FYI, the Shunts i use have a "charged voltage", "charged current" and "charged detection timer" setting used to determine when it's charged.
These might be an alternative to absorb-timer? Which is possibly too rigid of a setting? When reaching voltage-limited charge, wait for the current to drop below certain % of the battery capacity (aka 2% = 4A for a 200Ah Bank) for a period of time (usually a few minutes), then switch to float.
Another good reference would be Balmar's external alternator regulators. (particularly their FbA and FFL settings)
Battery charging is quite an art in-and-of-itself.
Battery charging is quite an art in-and-of-itself.
Yes you can go very in deapth with charging.
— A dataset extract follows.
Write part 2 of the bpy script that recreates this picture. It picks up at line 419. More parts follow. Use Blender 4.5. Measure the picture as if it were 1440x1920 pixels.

The current sensing method is the preferred method but not really justifiable for my application. My application is basically just for backup. I have very little loss in my batteries so my whole system is off most of the time just waiting for an outage in which case I have to manually connect it and turn it on.
@Cali-Carlos It's taken me far too long, but I've finally gotten back to the GS code, and added a ~2 minute hysteresis on the Float/Bulk switch. That way, small random regulation CC/CV flag noise doesn't constantly reset the "Absorb Tmr" (preventing Float). Should solve the issue ;-).
Also fixing a few dumb bugs + adding some new features for misusing the generator start relays as configurable signal/control outputs...hopefully I'll be able to release 1.2r6 before too long here.